Preparing for Compliance


To prepare your business for compliance with the Corporate Transparency Act (CTA), which takes effect on January 1, 2024, it's essential to follow a structured approach. Here's a detailed breakdown of the steps you should consider:


Determine if Your Business Must File a BOI Report:


  • Understand your company's entity structure (e.g., LLC, corporation, partnership).


  • If it's an LLC or corporation, it's generally required to file a BOI report unless exempt.


  • For other entity types, assess whether they must file a BOI report based on the definition of a “reporting company” and FinCEN’s guidance.



Check for Applicable Exemptions:


  • A “large operating company” exemption applies if the company has more than 20 full-time employees in the US, operates from a physical office in the US, and had over $5 million in gross receipts or sales from US sources in the previous year.


  • An “inactive entity” exemption might apply if the business was established before January 1, 2020, is not actively engaged in business, not owned by a foreign person, has had no ownership change in the last year, hasn't transacted more than $1,000 in the last year, and holds no assets.


Review other possible exemptions relevant to your business.
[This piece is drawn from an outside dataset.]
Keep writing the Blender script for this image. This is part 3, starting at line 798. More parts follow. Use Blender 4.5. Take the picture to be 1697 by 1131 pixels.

Legal advice may be beneficial here.



Identify Beneficial Owners and Gather Information:


  • Determine who the beneficial owners are, typically those with substantial control or owning/controlling at least 25% of the ownership interests.


  • Contact each beneficial owner to inform them about the CTA requirements.


  • Collect the required information from each beneficial owner (name, date of birth, address, unique identifying number from an acceptable document, and a copy of the document), or inform them about the option to apply for a FinCEN Identifier.



Establish Ongoing Compliance Processes:


  • Develop internal policies and procedures for obtaining and updating BOI reporting information.


  • Regularly monitor changes in company status or beneficial ownership.


  • Implement data privacy and security measures as the collected information may be sensitive and subject to various privacy laws.



Penalties for Non-Compliance


Regarding the penalties for non-compliance with the Corporate Transparency Act (CTA), there are significant consequences for failing to submit beneficial ownership information. Entities that do not comply with the CTA's reporting requirements can face a civil penalty of up to $500 for each day the violation continues.


In addition to these civil penalties, criminal fines of up to $10,000, as well as imprisonment, may be imposed for deliberate non-compliance or providing false information to FinCEN.


These penalties also apply to companies that are aware of or have reason to know of any error or inaccuracy in the information contained in any previously filed report and fail to correct it within 30 days.



Adapting to the Corporate Transparency Act of 2024


The Corporate Transparency Act of 2024 brings significant changes to how businesses report and maintain ownership information. It's imperative for companies, especially small and medium-sized enterprises, to understand these changes, assess their reporting obligations, and take proactive steps to comply. Staying informed and prepared is key to navigating these regulatory waters.


For more detailed information and guidance, businesses can visit FinCEN's website or consult legal experts specializing in corporate compliance.